• **SET EXERCISE**
Select from the data all lines with the word "None".

• **INFORMATION SUPPLIED**
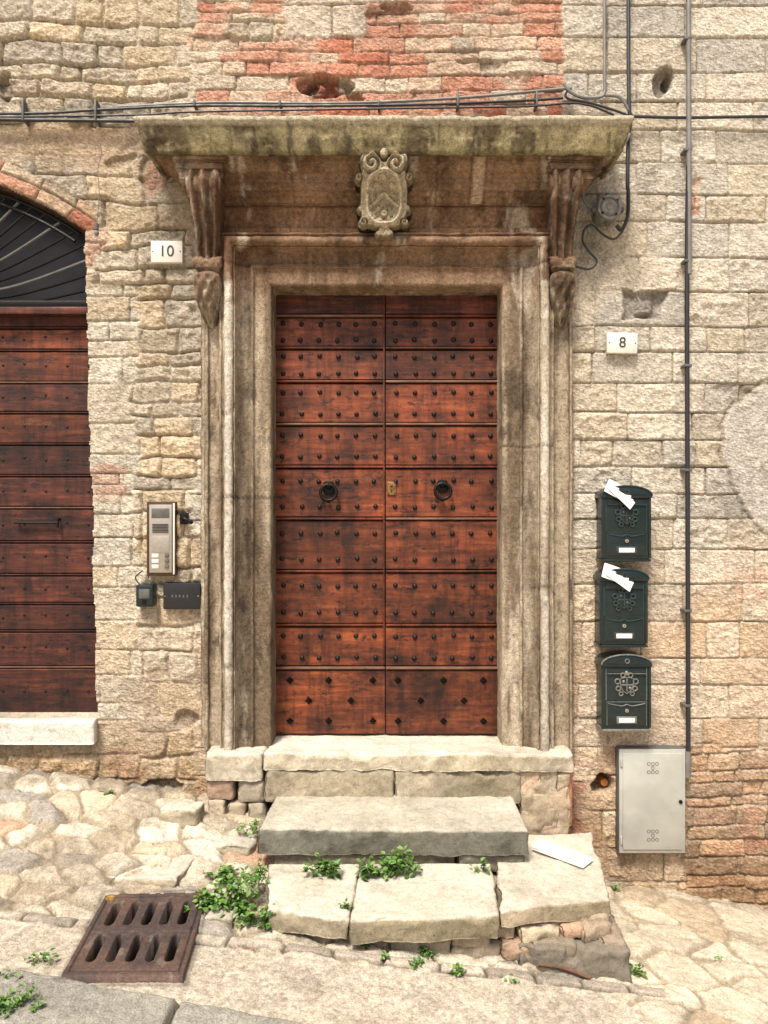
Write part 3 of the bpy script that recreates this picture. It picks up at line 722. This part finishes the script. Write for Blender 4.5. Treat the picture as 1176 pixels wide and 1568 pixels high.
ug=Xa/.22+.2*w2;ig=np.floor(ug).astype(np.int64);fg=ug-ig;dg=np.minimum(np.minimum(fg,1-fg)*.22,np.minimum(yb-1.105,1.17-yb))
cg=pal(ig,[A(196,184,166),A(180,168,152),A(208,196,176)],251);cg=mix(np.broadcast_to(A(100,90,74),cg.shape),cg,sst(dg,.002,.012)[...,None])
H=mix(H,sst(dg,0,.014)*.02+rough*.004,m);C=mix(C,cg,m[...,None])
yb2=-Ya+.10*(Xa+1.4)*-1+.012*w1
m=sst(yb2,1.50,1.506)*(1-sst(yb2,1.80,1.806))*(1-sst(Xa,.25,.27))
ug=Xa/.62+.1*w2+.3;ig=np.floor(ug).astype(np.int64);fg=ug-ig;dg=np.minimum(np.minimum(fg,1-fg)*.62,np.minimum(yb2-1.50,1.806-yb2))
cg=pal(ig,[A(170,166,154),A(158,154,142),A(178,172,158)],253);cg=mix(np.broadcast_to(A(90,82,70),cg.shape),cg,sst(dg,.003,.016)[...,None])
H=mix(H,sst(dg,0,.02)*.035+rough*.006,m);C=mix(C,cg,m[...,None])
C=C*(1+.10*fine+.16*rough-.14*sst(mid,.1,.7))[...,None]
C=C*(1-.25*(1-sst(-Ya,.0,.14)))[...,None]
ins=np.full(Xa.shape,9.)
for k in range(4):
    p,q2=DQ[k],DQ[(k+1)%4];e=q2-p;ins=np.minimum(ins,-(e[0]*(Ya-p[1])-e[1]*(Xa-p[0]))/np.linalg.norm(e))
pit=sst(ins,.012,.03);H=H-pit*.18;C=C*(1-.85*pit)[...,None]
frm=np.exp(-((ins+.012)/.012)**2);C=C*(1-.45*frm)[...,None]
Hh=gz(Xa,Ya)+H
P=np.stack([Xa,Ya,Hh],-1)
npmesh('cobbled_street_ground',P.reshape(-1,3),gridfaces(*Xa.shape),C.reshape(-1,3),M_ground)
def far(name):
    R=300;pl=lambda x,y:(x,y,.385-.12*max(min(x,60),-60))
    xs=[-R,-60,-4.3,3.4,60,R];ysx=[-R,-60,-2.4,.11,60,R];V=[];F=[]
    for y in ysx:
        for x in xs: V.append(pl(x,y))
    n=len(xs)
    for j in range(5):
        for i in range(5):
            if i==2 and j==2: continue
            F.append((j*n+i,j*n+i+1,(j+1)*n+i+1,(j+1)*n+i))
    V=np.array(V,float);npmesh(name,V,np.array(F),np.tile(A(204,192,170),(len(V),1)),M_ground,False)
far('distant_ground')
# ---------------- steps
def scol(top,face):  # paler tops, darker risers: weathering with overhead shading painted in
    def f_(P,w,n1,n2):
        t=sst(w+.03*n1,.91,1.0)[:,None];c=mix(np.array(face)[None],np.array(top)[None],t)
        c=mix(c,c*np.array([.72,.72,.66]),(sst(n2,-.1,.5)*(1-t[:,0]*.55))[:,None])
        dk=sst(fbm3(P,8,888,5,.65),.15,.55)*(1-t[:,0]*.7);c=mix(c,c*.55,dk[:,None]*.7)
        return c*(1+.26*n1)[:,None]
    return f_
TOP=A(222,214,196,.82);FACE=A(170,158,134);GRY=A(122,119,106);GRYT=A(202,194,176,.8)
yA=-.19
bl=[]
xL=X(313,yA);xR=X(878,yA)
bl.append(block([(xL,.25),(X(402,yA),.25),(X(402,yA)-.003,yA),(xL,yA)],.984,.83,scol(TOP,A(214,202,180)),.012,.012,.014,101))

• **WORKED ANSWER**
cg=pal(ig,[A(196,184,166),A(180,168,152),A(208,196,176)],251);cg=mix(np.broadcast_to(A(100,90,74),cg.shape),cg,sst(dg,.002,.012)[...,None])
H=mix(H,sst(dg,0,.014)*.02+rough*.004,m);C=mix(C,cg,m[...,None])
cg=pal(ig,[A(170,166,154),A(158,154,142),A(178,172,158)],253);cg=mix(np.broadcast_to(A(90,82,70),cg.shape),cg,sst(dg,.003,.016)[...,None])
H=mix(H,sst(dg,0,.02)*.035+rough*.006,m);C=mix(C,cg,m[...,None])
C=C*(1+.10*fine+.16*rough-.14*sst(mid,.1,.7))[...,None]
C=C*(1-.25*(1-sst(-Ya,.0,.14)))[...,None]
pit=sst(ins,.012,.03);H=H-pit*.18;C=C*(1-.85*pit)[...,None]
frm=np.exp(-((ins+.012)/.012)**2);C=C*(1-.45*frm)[...,None]
        t=sst(w+.03*n1,.91,1.0)[:,None];c=mix(np.array(face)[None],np.array(top)[None],t)
        c=mix(c,c*np.array([.72,.72,.66]),(sst(n2,-.1,.5)*(1-t[:,0]*.55))[:,None])
        dk=sst(fbm3(P,8,888,5,.65),.15,.55)*(1-t[:,0]*.7);c=mix(c,c*.55,dk[:,None]*.7)
        return c*(1+.26*n1)[:,None]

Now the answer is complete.